(Exercise description):
Write out the entire listing below exactly, with the pictures left out.
======== Recorded data ========
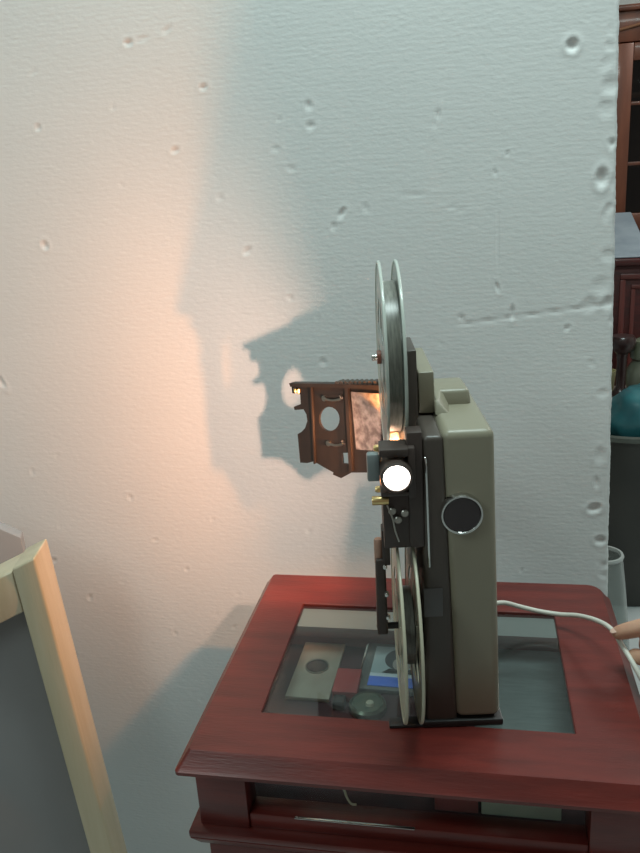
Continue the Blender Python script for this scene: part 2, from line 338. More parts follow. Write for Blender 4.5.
# ------------------------------------------------------------------ film projector
YAW = math.radians(9.15)
pj = empty('film_projector', (-.077, .62, TZ), 'beige and dark grey film projector with lit lens on the glass-topped red case', 'projector', YAW)
D_ = .165
def slab(name, xl0, xl1, xr0, xr1, y0, y1, z0, z1, m, bev, seg=4):
    bm = bmesh.new()
    hexa(bm, [(xl0, y0, z0), (xr0, y0, z0), (xr0, y1, z0), (xl0, y1, z0)], [(xl1, y0, z1), (xr1, y0, z1), (xr1, y1, z1), (xl1, y1, z1)], bev, seg)
    return finish(name, bm, m, pj, True, 25)
slab('right_cover', .0605, .0512, .1022, .0955, 0, D_, .008, .2920, M_beige, .0075, 5)
slab('front_panel', .0325, .0355, .0625, .0532, .0006, D_ - .002, .004, .2880, M_grey, .0045, 4)
slab('rear_housing', .0355, .0365, .085, .082, D_ - .01, .205, .02, .262, M_beige, .010, 4)
# base tray
bm = bmesh.new(); box(bm, (.029, -.002, 0.0), (.1045, D_ + .03, .0075), .0018); finish('base', bm, M_black, pj, True)
bm = bmesh.new(); box(bm, (.029, .0, .0), (.0315, .16, .03), .001); box(bm, (-.002, -.001, 0), (.030, .012, .0035), .001); finish('reel_guard', bm, M_black, pj, True)
# focus knob
kb = lathe_obj('focus_knob', [(0, -.007), (.0150, -.007), (.0158, -.0062), (.0165, .001), (0, .001)], M_knob, (.0669, 0, .2186), 'Y', pj, 48)
rg = lathe_obj('knob_ring', [(.0156, -.0066), (.0162, -.0074), (.0176, -.0074), (.0182, -.006), (.0182, .001), (.0156, .001)], M_chrome, (.0669, 0, .2186), 'Y', kb, 48, closed=True); rg['label'] = 'silver ring round the knob'
# chrome strip
bm = bmesh.new(); tube(bm, [(.0370, -.0006, .270), (.0378, -.0014, .262), (.0385, -.0016, .20), (.0388, -.0008, .168)], .0011, 8, 4); finish('chrome_strip', bm, M_chrome, pj, True)
part_box('label_plate', (.0335, -.0006, .118), (.050, .001, .146), mat('faint_plate', (.105, .10, .10), .35), pj, .0004)
# handle
bm = bmesh.new(); hexa(bm, [(.050, .076, .289), (.0885, .076, .289), (.0885, .125, .289), (.050, .125, .289)], [(.050, .080, .3060), (.087, .080, .3060), (.086, .125, .3060), (.050, .125, .3060)], .0045, 4)
hd = finish('carrying_handle', bm, M_beige, pj, True, 25)
bm = bmesh.new(); hexa(bm, [(.052, .050, .2900), (.066, .050, .2900), (.070, .09, .2900), (.052, .09, .2900)], [(.052, .058, .302), (.055, .058, .302), (.062, .088, .307), (.052, .088, .307)], .002, 3)
finish('arm_socket', bm, M_beige, pj, True, 25)
bm = bmesh.new(); hexa(bm, [(.0388, .060, .29), (.0532, .060, .29), (.0532, .160, .285), (.0388, .160, .285)], [(.0385, .060, .3285), (.0525, .060, .3285), (.0525, .160, .329), (.0385, .160, .329)], .0016, 3)
finish('arm_block', bm, M_beige, pj, True, 25)
# upper reel arm
bm = bmesh.new(); hexa(bm, [(.0270, .058, .235), (.0385, .058, .235), (.0385, .125, .235), (.0270, .125, .235)], [(.0285, .060, .3485), (.0375, .060, .3485), (.0375, .120, .3485), (.0285, .120, .3485)], .0012, 3)
arm = finish('reel_arm', bm, M_grey, pj, True, 25)
lathe_obj('arm_spindle', [(.0, -.027), (.0022, -.027), (.0030, -.0265), (.0030, 0), (.0, 0)], M_chrome, (.0290, .10, .335), 'X', arm, 20)
lathe_obj('arm_knob', [(0, -.0035), (.0026, -.0030), (.0032, -.001), (.0026, .001), (0, .0015)], M_chrome, (.0022, .10, .335), 'X', arm, 20)
# lens housing and film gate on the left flank
bm = bmesh.new()
box(bm, (.0225, .001, .186), (.0355, .020, .292), .0015)
box(bm, (-.0010, -.008, .274), (.0230, .018, .2810), .0012)
box(bm, (-.0010, -.006, .238), (.0230, .014, .2420), .0012)
finish('lens_housing', bm, M_brown, pj, True)
part_box('lens_bracket', (.0225, -.006, .236), (.0285, .012, .281), M_brown, pj, .001)
LX, LZ = .0122, .2585
lathe_obj('lens_barrel', [(.0110, -.016), (.0122, -.0165), (.0134, -.0155), (.0134, .014), (.0110, .014)], M_brown, (LX, 0, LZ), 'Y', pj, 44, closed=True)
lathe_obj('lens', [(0, -.0155), (.004, -.0152), (.008, -.0142), (.0110, -.0125), (.0110, .004), (0, .004)], M_lens, (LX, 0, LZ), 'Y', pj, 44, ang=60)['label'] = 'glowing white lens of the lit projector'
part_box('film_gate_baffle', (.0155, .0497, .191), (.0355, .0530, .2525), M_brown, pj, .001)  # gate plate, sized to block lamp light towards the upper reel
part_box('grey_tab', (-.0115, .006, .2475), (-.0005, .016, .2725), mat('grey_tab_plastic', (.20, .23, .23), .35), pj, .002)
lathe_obj('brass_knob', [(0, -.0102), (.0036, -.0102), (.0040, -.0094), (.0040, .004), (0, .004)], M_brass, (.0015, .002, .2320), 'X', pj, 24)
bm = bmesh.new(); box(bm, (.0005, .002, .186), (.0230, .016, .2380), .0012); finish('roller_block', bm, M_brown, pj, True)
for x, z in [(.0082, .2230), (.0128, .2145), (.0188, .2205)]:
    lathe_obj('film_roller', [(0, -.005), (.0026, -.005), (.0034, -.0042), (.0022, -.003), (.0022, .0005), (0, .0005)], M_steel, (x, .002, z), 'Y', pj, 20)
tube_obj('film_guide_wire', [(.004, -.002, .229), (.008, -.004, .218), (.010, -.004, .206), (.013, -.003, .195)], .0008, M_steel, pj)
for y, z in [(.018, .274), (.022, .262), (.020, .235)]:
    lathe_obj('gate_screw', [(0, -.003), (.0022, -.0028), (.003, -.001), (.003, .002), (0, .002)], M_brass, (-.0022, y, z), 'X', pj, 16)
part_box('lamp_baffle_top', (.0150, .0190, .2505), (.0345, .0495, .2520), M_brown, pj, .0004)  # added baffle, keeps lamp light off the reel above
part_box('lamp_baffle_rear', (.0100, .1735, .1910), (.0340, .1765, .2360), M_black, pj, .0006)  # added baffle, shades the open cover's plate from the rear lamp
part_box('lamp_baffle_bottom', (.0040, .0165, .1885), (.0310, .160, .1905), M_brown, pj, .0004)  # added baffle, stops lamp light spilling down onto the lower reel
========
(Completed task):
Continue the Blender Python script for this scene: part 2, from line 338. More parts follow. Write for Blender 4.5.
# ------------------------------------------------------------------ film projector
YAW = math.radians(9.15)
pj = empty('film_projector', (-.077, .62, TZ), 'beige and dark grey film projector with lit lens on the glass-topped red case', 'projector', YAW)
D_ = .165
def slab(name, xl0, xl1, xr0, xr1, y0, y1, z0, z1, m, bev, seg=4):
    bm = bmesh.new()
    hexa(bm, [(xl0, y0, z0), (xr0, y0, z0), (xr0, y1, z0), (xl0, y1, z0)], [(xl1, y0, z1), (xr1, y0, z1), (xr1, y1, z1), (xl1, y1, z1)], bev, seg)
    return finish(name, bm, m, pj, True, 25)
slab('right_cover', .0605, .0512, .1022, .0955, 0, D_, .008, .2920, M_beige, .0075, 5)
slab('front_panel', .0325, .0355, .0625, .0532, .0006, D_ - .002, .004, .2880, M_grey, .0045, 4)
slab('rear_housing', .0355, .0365, .085, .082, D_ - .01, .205, .02, .262, M_beige, .010, 4)
# base tray
bm = bmesh.new(); box(bm, (.029, -.002, 0.0), (.1045, D_ + .03, .0075), .0018); finish('base', bm, M_black, pj, True)
bm = bmesh.new(); box(bm, (.029, .0, .0), (.0315, .16, .03), .001); box(bm, (-.002, -.001, 0), (.030, .012, .0035), .001); finish('reel_guard', bm, M_black, pj, True)
# focus knob
kb = lathe_obj('focus_knob', [(0, -.007), (.0150, -.007), (.0158, -.0062), (.0165, .001), (0, .001)], M_knob, (.0669, 0, .2186), 'Y', pj, 48)
rg = lathe_obj('knob_ring', [(.0156, -.0066), (.0162, -.0074), (.0176, -.0074), (.0182, -.006), (.0182, .001), (.0156, .001)], M_chrome, (.0669, 0, .2186), 'Y', kb, 48, closed=True); rg['label'] = 'silver ring round the knob'
# chrome strip
bm = bmesh.new(); tube(bm, [(.0370, -.0006, .270), (.0378, -.0014, .262), (.0385, -.0016, .20), (.0388, -.0008, .168)], .0011, 8, 4); finish('chrome_strip', bm, M_chrome, pj, True)
part_box('label_plate', (.0335, -.0006, .118), (.050, .001, .146), mat('faint_plate', (.105, .10, .10), .35), pj, .0004)
# handle
bm = bmesh.new(); hexa(bm, [(.050, .076, .289), (.0885, .076, .289), (.0885, .125, .289), (.050, .125, .289)], [(.050, .080, .3060), (.087, .080, .3060), (.086, .125, .3060), (.050, .125, .3060)], .0045, 4)
hd = finish('carrying_handle', bm, M_beige, pj, True, 25)
bm = bmesh.new(); hexa(bm, [(.052, .050, .2900), (.066, .050, .2900), (.070, .09, .2900), (.052, .09, .2900)], [(.052, .058, .302), (.055, .058, .302), (.062, .088, .307), (.052, .088, .307)], .002, 3)
finish('arm_socket', bm, M_beige, pj, True, 25)
bm = bmesh.new(); hexa(bm, [(.0388, .060, .29), (.0532, .060, .29), (.0532, .160, .285), (.0388, .160, .285)], [(.0385, .060, .3285), (.0525, .060, .3285), (.0525, .160, .329), (.0385, .160, .329)], .0016, 3)
finish('arm_block', bm, M_beige, pj, True, 25)
# upper reel arm
bm = bmesh.new(); hexa(bm, [(.0270, .058, .235), (.0385, .058, .235), (.0385, .125, .235), (.0270, .125, .235)], [(.0285, .060, .3485), (.0375, .060, .3485), (.0375, .120, .3485), (.0285, .120, .3485)], .0012, 3)
arm = finish('reel_arm', bm, M_grey, pj, True, 25)
lathe_obj('arm_spindle', [(.0, -.027), (.0022, -.027), (.0030, -.0265), (.0030, 0), (.0, 0)], M_chrome, (.0290, .10, .335), 'X', arm, 20)
lathe_obj('arm_knob', [(0, -.0035), (.0026, -.0030), (.0032, -.001), (.0026, .001), (0, .0015)], M_chrome, (.0022, .10, .335), 'X', arm, 20)
# lens housing and film gate on the left flank
bm = bmesh.new()
box(bm, (.0225, .001, .186), (.0355, .020, .292), .0015)
box(bm, (-.0010, -.008, .274), (.0230, .018, .2810), .0012)
box(bm, (-.0010, -.006, .238), (.0230, .014, .2420), .0012)
finish('lens_housing', bm, M_brown, pj, True)
part_box('lens_bracket', (.0225, -.006, .236), (.0285, .012, .281), M_brown, pj, .001)
LX, LZ = .0122, .2585
lathe_obj('lens_barrel', [(.0110, -.016), (.0122, -.0165), (.0134, -.0155), (.0134, .014), (.0110, .014)], M_brown, (LX, 0, LZ), 'Y', pj, 44, closed=True)
lathe_obj('lens', [(0, -.0155), (.004, -.0152), (.008, -.0142), (.0110, -.0125), (.0110, .004), (0, .004)], M_lens, (LX, 0, LZ), 'Y', pj, 44, ang=60)['label'] = 'glowing white lens of the lit projector'
part_box('film_gate_baffle', (.0155, .0497, .191), (.0355, .0530, .2525), M_brown, pj, .001)  # gate plate, sized to block lamp light towards the upper reel
part_box('grey_tab', (-.0115, .006, .2475), (-.0005, .016, .2725), mat('grey_tab_plastic', (.20, .23, .23), .35), pj, .002)
lathe_obj('brass_knob', [(0, -.0102), (.0036, -.0102), (.0040, -.0094), (.0040, .004), (0, .004)], M_brass, (.0015, .002, .2320), 'X', pj, 24)
bm = bmesh.new(); box(bm, (.0005, .002, .186), (.0230, .016, .2380), .0012); finish('roller_block', bm, M_brown, pj, True)
for x, z in [(.0082, .2230), (.0128, .2145), (.0188, .2205)]:
    lathe_obj('film_roller', [(0, -.005), (.0026, -.005), (.0034, -.0042), (.0022, -.003), (.0022, .0005), (0, .0005)], M_steel, (x, .002, z), 'Y', pj, 20)
tube_obj('film_guide_wire', [(.004, -.002, .229), (.008, -.004, .218), (.010, -.004, .206), (.013, -.003, .195)], .0008, M_steel, pj)
for y, z in [(.018, .274), (.022, .262), (.020, .235)]:
    lathe_obj('gate_screw', [(0, -.003), (.0022, -.0028), (.003, -.001), (.003, .002), (0, .002)], M_brass, (-.0022, y, z), 'X', pj, 16)
part_box('lamp_baffle_top', (.0150, .0190, .2505), (.0345, .0495, .2520), M_brown, pj, .0004)  # added baffle, keeps lamp light off the reel above
part_box('lamp_baffle_rear', (.0100, .1735, .1910), (.0340, .1765, .2360), M_black, pj, .0006)  # added baffle, shades the open cover's plate from the rear lamp
part_box('lamp_baffle_bottom', (.0040, .0165, .1885), (.0310, .160, .1905), M_brown, pj, .0004)  # added baffle, stops lamp light spilling down onto the lower reel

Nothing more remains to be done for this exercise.